Consider hanging baskets

In addition to picking the right plant, picking the right container can help save space and make for a bountiful harvest. If you don’t have a large enough windowsill or space on the floor, hanging baskets make the perfect option for a confined apartment or dorm room.

Hanging baskets work especially well for plants that don’t require much water, such as cacti or succulents. If using hanging baskets inside for plants that require regular water, it is important to purchase a basket with an attachable drainage tray in order to keep the water from soaking your furniture. If you’re looking to grow fruit or vegetables in a hanging basket, Fine Gardening, a gardening publication, says that most plants that work in pots for the ground will work in suspended baskets. If you’re looking for a plant that does especially well in baskets, strawberries are the perfect option, and many nurseries sell strawberry sprouts already in hanging baskets.

Make sure your plants have ample light

Even if your apartment or home has a large window, there is a chance that your plants won’t receive adequate light. One way to make sure that your plants are receiving the necessary sunlight to grow is to make use of mirrors. Garden Guides recommends strategically placing mirrors in order to divert the sunlight from elsewhere in the room towards your plant, replicating the 360 ​​degrees of sunlight they would receive outside. If finding the perfect spot for the mirrors proves difficult, placing your plants on reflective film will allow you to achieve the same effect.

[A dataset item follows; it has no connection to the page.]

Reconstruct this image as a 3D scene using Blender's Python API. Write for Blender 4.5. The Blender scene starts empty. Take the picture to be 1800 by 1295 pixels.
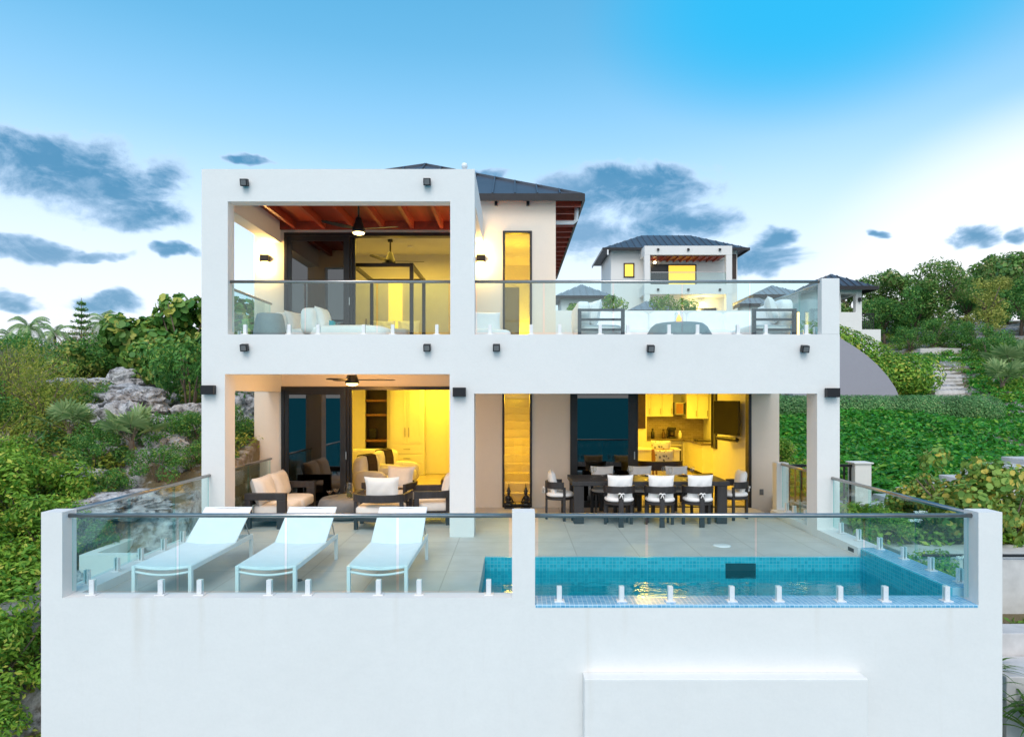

Finally, if your apartment doesn’t have a significant amount of sun, artificial lights are cheap and easy alternatives that can help your plants grow as if they were outside. In addition to adding more light, grow lamps also allow you to place your plants beyond the windowsill, adding some greenery to even the darkest room in your home.

Watering

In addition to sunlight, your plants are bound to die without sufficient water. Of course, indoor plants won’t be receiving any rainwater, so it’s important to be more intentional with your plants’ hydration. Milkcreek Gardens, a nursery and gardening blog, stresses the importance of not having a watering schedule. In order to best gauge when your plant needs to be watered, it is best to regularly check the soil and water when it is dry as opposed to having a specific watering day. However, if you’re prone to forgetting to water your plants, watering globes allow some leniency, sensing when the soil is dry and releasing water to the soil slowly and steadily.